• Description of the task: Please print exactly the lines below, from the start of the material up to and including the line with "col = sc.collection", but none of the pictures.
▼▼▼
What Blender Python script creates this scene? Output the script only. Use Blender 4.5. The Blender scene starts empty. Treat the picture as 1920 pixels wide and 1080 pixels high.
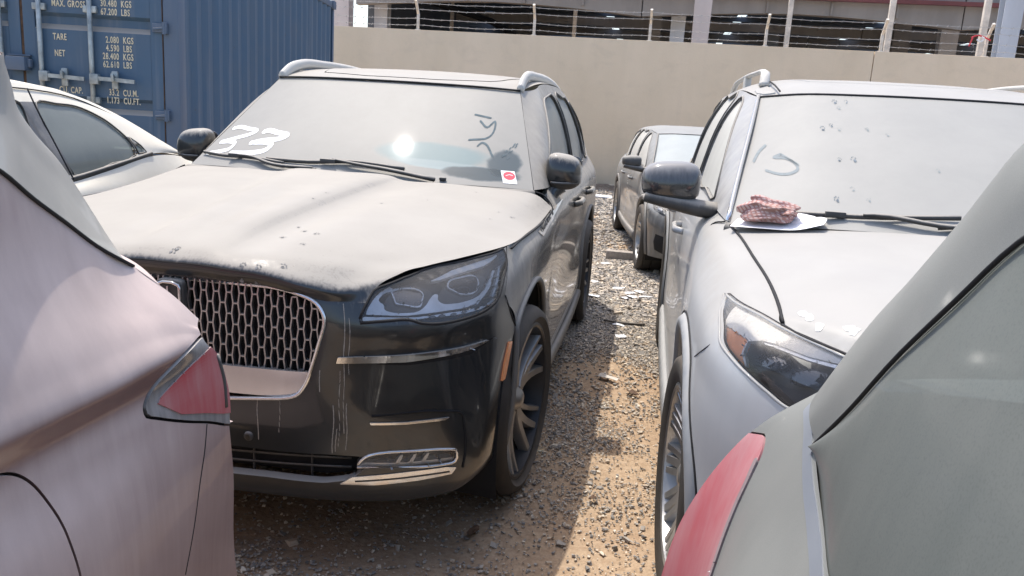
import bpy, bmesh, math, random
import numpy as np
from mathutils import Vector, Matrix
random.seed(7); RNG = np.random.default_rng(7)
R = math.radians
sc = bpy.context.scene
col = sc.collection

# ---------------------------------------------------------------- camera, sky, sun, exposure
cam_d = bpy.data.cameras.new('camera'); cam = bpy.data.objects.new('camera', cam_d); col.objects.link(cam)
cam_d.sensor_width = 36.0; cam_d.lens = 36.0 * 1529.0 / 1920.0
cam_d.clip_start = 0.05; cam_d.clip_end = 600
_p, _r, _y = R(12.17), R(3.56), R(9.0)
_f = Vector((-math.sin(_y) * math.cos(_p), math.cos(_y) * math.cos(_p), -math.sin(_p)))
_a = Vector((math.cos(_y), math.sin(_y), 0)); _b = _a.cross(_f)
_x = _a * math.cos(_r) + _b * math.sin(_r); _u = _b * math.cos(_r) - _a * math.sin(_r)
cam.matrix_world = Matrix(((_x.x, _u.x, -_f.x, 0), (_x.y, _u.y, -_f.y, 0), (_x.z, _u.z, -_f.z, 1.483), (0, 0, 0, 1)))
sc.camera = cam

SUN = Vector((-0.30, 0.36, 1.17)).normalized()
world = bpy.data.worlds.new('World'); sc.world = world; world.use_nodes = True
wn = world.node_tree; wn.nodes.clear()
wo = wn.nodes.new('ShaderNodeOutputWorld'); wb = wn.nodes.new('ShaderNodeBackground'); ws_ = wn.nodes.new('ShaderNodeTexSky')
ws_.sky_type = 'NISHITA'; ws_.sun_disc = False
ws_.sun_elevation = math.asin(SUN.z); ws_.sun_rotation = math.atan2(SUN.x, SUN.y)
ws_.air_density = 1.0; ws_.dust_density = 3.2; ws_.ozone_density = 1.0; ws_.altitude = 0
wb.inputs['Strength'].default_value = 0.15
wn.links.new(ws_.outputs[0], wb.inputs[0]); wn.links.new(wb.outputs[0], wo.inputs[0])
sd_ = bpy.data.lights.new('sun', 'SUN'); sd_.energy = 2.0; sd_.angle = R(0.6); sd_.color = (1.0, 0.945, 0.86)
sun = bpy.data.objects.new('sun', sd_); col.objects.link(sun)
sun.rotation_euler = (-SUN).to_track_quat('-Z', 'Y').to_euler(); sun.location = (-6, 8, 25)
sc.view_settings.view_transform = 'Standard'; sc.view_settings.look = 'None'
sc.view_settings.gamma = 1.0; sc.view_settings.exposure = 1.1; sc.view_settings.use_curve_mapping = False
sc.cycles.max_bounces = 6; sc.cycles.transparent_max_bounces = 12; sc.cycles.caustics_reflective = False; sc.cycles.caustics_refractive = False

# ---------------------------------------------------------------- materials
class NT:
    def __init__(s, name):
        s.m = bpy.data.materials.new(name); s.m.use_nodes = True; s.t = s.m.node_tree; s.t.nodes.clear()
        s.out = s.t.nodes.new('ShaderNodeOutputMaterial')
    def n(s, typ, props=None, **inp):
        nd = s.t.nodes.new('ShaderNode' + typ)
        for k, v in (props or {}).items(): setattr(nd, k, v)
        for k, v in inp.items():
            key = int(k[1:]) if k[0] == 'i' and k[1:].isdigit() else k.replace('_', ' ')
            s.set(nd, key, v)
        return nd
    def set(s, nd, key, v):
        sk = nd.inputs[key]
        if isinstance(v, bpy.types.NodeSocket): s.t.links.new(v, sk)
        elif isinstance(v, bpy.types.Node): s.t.links.new(v.outputs[0], sk)
        else:
            if sk.type == 'RGBA' and len(v) == 3: v = (*v, 1)
            sk.default_value = v
    def math(s, op, a, b=0.0, c=0.0, clamp=False):
        nd = s.t.nodes.new('ShaderNodeMath'); nd.operation = op; nd.use_clamp = clamp
        s.set(nd, 0, a); s.set(nd, 1, b); s.set(nd, 2, c); return nd.outputs[0]
    def ramp(s, v, a, b, o0=0.0, o1=1.0, smooth=True):
        nd = s.t.nodes.new('ShaderNodeMapRange'); nd.interpolation_type = 'SMOOTHSTEP' if smooth else 'LINEAR'
        for k, q in zip(range(5), (v, a, b, o0, o1)): s.set(nd, k, q)
        return nd.outputs[0]
    def noise(s, vec, scale, detail=4.0, rough=0.55, dist=0.0):
        nd = s.n('TexNoise', None, Scale=scale, Detail=detail, Roughness=rough, Distortion=dist)
        if vec is not None: s.set(nd, 'Vector', vec)
        return nd
    def obj(s): return s.n('TexCoord').outputs['Object']
    def mapv(s, vec, scale=(1, 1, 1), loc=(0, 0, 0), rot=(0, 0, 0)):
        nd = s.n('Mapping'); s.set(nd, 'Vector', vec); s.set(nd, 'Scale', scale); s.set(nd, 'Location', loc); s.set(nd, 'Rotation', rot)
        return nd.outputs[0]
    def mixc(s, f, a, b, blend='MIX'):
        nd = s.t.nodes.new('ShaderNodeMix'); nd.data_type = 'RGBA'; nd.blend_type = blend
        s.set(nd, 0, f); s.set(nd, 6, a); s.set(nd, 7, b); return nd.outputs[2]
    def mixs(s, f, a, b):
        nd = s.t.nodes.new('ShaderNodeMixShader'); s.set(nd, 0, f); s.set(nd, 1, a); s.set(nd, 2, b); return nd.outputs[0]
    def bsdf(s, c, rough=0.5, metal=0.0, **k):
        nd = s.n('BsdfPrincipled'); s.set(nd, 'Base Color', c); s.set(nd, 'Roughness', rough); s.set(nd, 'Metallic', metal)
        for kk, v in k.items(): s.set(nd, kk.replace('_', ' '), v)
        return nd
    def bump(s, h, strength=0.3, dist=0.01):
        return s.n('Bump', None, Strength=strength, Distance=dist, Height=h).outputs[0]
    def done(s, sh):
        s.t.links.new(sh.outputs[0] if isinstance(sh, bpy.types.Node) else sh, s.out.inputs[0]); return s.m

def plain(name, c, rough=0.5, metal=0.0, var=0.12, scale=30, bump=0.0, **k):
    t = NT(name); o = t.obj(); nz = t.noise(o, scale, 5).outputs[0]
    f = t.ramp(nz, 0.3, 0.7, 1 - var, 1 + var, False)
    cc = t.n('VectorMath', {'operation': 'SCALE'}); t.set(cc, 0, c); t.set(cc, 'Scale', f)
    b = t.bsdf(cc.outputs[0], rough, metal, **k)
    if bump: t.set(b, 'Normal', t.bump(nz, bump, 0.005))
    return t.done(b)

DUST = (0.345, 0.322, 0.285)
def dusty(name, base, metal=0.0, rough=0.35, coat=1.0, lo=0.25, hi=0.75, dmin=0.08, dmax=0.94, dust=DUST,
          streak=0.35, patch=0.15, film=0.32, speck=0.10):
    """car paint under settled dust: thick where it can lie, thin film and run-down streaks on steep faces"""
    t = NT(name); o = t.obj()
    nz = t.n('SeparateXYZ', None, Vector=t.n('NewGeometry').outputs['Normal']).outputs[2]
    st = t.noise(t.mapv(o, (55, 55, 2.2)), 1.0, 3, 0.6).outputs[0]
    st2 = t.noise(t.mapv(o, (140, 140, 4.0)), 1.0, 2, 0.5).outputs[0]
    pt = t.noise(o, 3.5, 4, 0.6).outputs[0]
    a = t.math('MULTIPLY_ADD', t.math('SUBTRACT', st, 0.5), streak, nz)
    a = t.math('MULTIPLY_ADD', t.math('SUBTRACT', st2, 0.5), streak * 0.6, a)
    a = t.math('MULTIPLY_ADD', t.math('SUBTRACT', pt, 0.5), patch * 2, a)
    f = t.ramp(a, lo, hi, dmin, dmax)
    fm = t.ramp(t.noise(t.mapv(o, (18, 18, 1.2)), 1.0, 4, 0.6).outputs[0], 0.35, 0.75, 1 - film, 1 + film, False)
    f = t.math('MULTIPLY', f, t.ramp(nz, 0.5, 0.9, fm, 1.0), clamp=True)
    fine = t.noise(o, 900, 2).outputs[0]
    dc = t.mixc(t.ramp(pt, 0.3, 0.7), tuple(v * 0.96 for v in dust), tuple(min(1, v * 1.03) for v in dust))
    dc = t.mixc(t.ramp(fine, 0.3, 0.7, 0.0, speck), dc, tuple(v * 0.6 for v in dust))
    paint = t.bsdf(base, rough, metal, Coat_Weight=coat, Coat_Roughness=0.06)
    d = t.bsdf(dc, 0.75, 0.0, Specular_IOR_Level=0.25)
    return t.done(t.mixs(f, paint, d))

def dusty_glass(name, tint=(0.03, 0.045, 0.045), amt=0.93, dust=(0.345, 0.335, 0.30), lo=0.5, vari=0.06, wipes=(), scale=5.0, gloss=0.08, speck=0.0, vgrad=None):
    """a pane carrying a film of dust; wipes: (cx, cz, rx, rz, angle, clear, soft) smears in object x/z"""
    t = NT(name); o = t.obj()
    n1 = t.noise(t.mapv(o, (1, 1, 0.6)), scale, 5, 0.6).outputs[0]
    n2 = t.noise(t.mapv(o, (30, 30, 2.5)), 1.0, 3, 0.6).outputs[0]
    f = t.math('ADD', amt, t.math('MULTIPLY', t.math('SUBTRACT', n1, 0.5), vari * 2))
    f = t.math('ADD', f, t.math('MULTIPLY', t.math('SUBTRACT', n2, 0.5), vari))
    xyz = t.n('SeparateXYZ', None, Vector=o)
    if vgrad:
        f = t.math('ADD', f, t.ramp(xyz.outputs[2], vgrad[0], vgrad[1], vgrad[2], 0.0))
    wob = t.noise(o, 9, 4, 0.6).outputs['Color']; wv = t.n('SeparateXYZ', None, Vector=wob)
    dcw = []
    for cx, cz, rx, rz, an, clear, soft, *wc in wipes:
        dx = t.math('ADD', t.math('SUBTRACT', xyz.outputs[0], cx), t.math('MULTIPLY', t.math('SUBTRACT', wv.outputs[0], 0.5), soft * rx))
        dz = t.math('ADD', t.math('SUBTRACT', xyz.outputs[2], cz), t.math('MULTIPLY', t.math('SUBTRACT', wv.outputs[1], 0.5), soft * rz))
        c, s = math.cos(an), math.sin(an)
        u = t.math('DIVIDE', t.math('ADD', t.math('MULTIPLY', dx, c), t.math('MULTIPLY', dz, s)), rx)
        v = t.math('DIVIDE', t.math('SUBTRACT', t.math('MULTIPLY', dz, c), t.math('MULTIPLY', dx, s)), rz)
        r2 = t.math('ADD', t.math('MULTIPLY', u, u), t.math('MULTIPLY', v, v))
        k = t.ramp(r2, 0.55, 1.1, clear, 1.0)
        if wc: dcw.append((t.ramp(r2, 0.5, 1.15, 1.0, 0.0), wc[0]))
        f = t.math('MULTIPLY', f, k)
    f = t.math('MINIMUM', t.math('MAXIMUM', f, 0.0), 1.0)
    dc = t.mixc(t.ramp(n1, 0.3, 0.7), tuple(v * 0.97 for v in dust), dust)
    for kk, cc_ in dcw: dc = t.mixc(kk, dc, cc_)
    if speck:
        sp = t.noise(o, 420, 2).outputs[0]
        dc = t.mixc(t.ramp(sp, 0.45, 0.75, 0.0, speck), dc, tuple(v * 0.55 for v in dust))
    g = t.bsdf(tint, gloss, 0.0, Specular_IOR_Level=0.6)
    tr = t.n('BsdfTransparent', None, Color=(0.55, 0.66, 0.64))
    gl = t.mixs(0.45, g, tr)
    d = t.bsdf(dc, 0.62, 0.0, Specular_IOR_Level=0.3, Coat_Weight=0.06, Coat_Roughness=0.06)
    return t.done(t.mixs(f, gl, d))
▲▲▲
• Solution to the problem:
What Blender Python script creates this scene? Output the script only. Use Blender 4.5. The Blender scene starts empty. Treat the picture as 1920 pixels wide and 1080 pixels high.
import bpy, bmesh, math, random
import numpy as np
from mathutils import Vector, Matrix
random.seed(7); RNG = np.random.default_rng(7)
R = math.radians
sc = bpy.context.scene
col = sc.collection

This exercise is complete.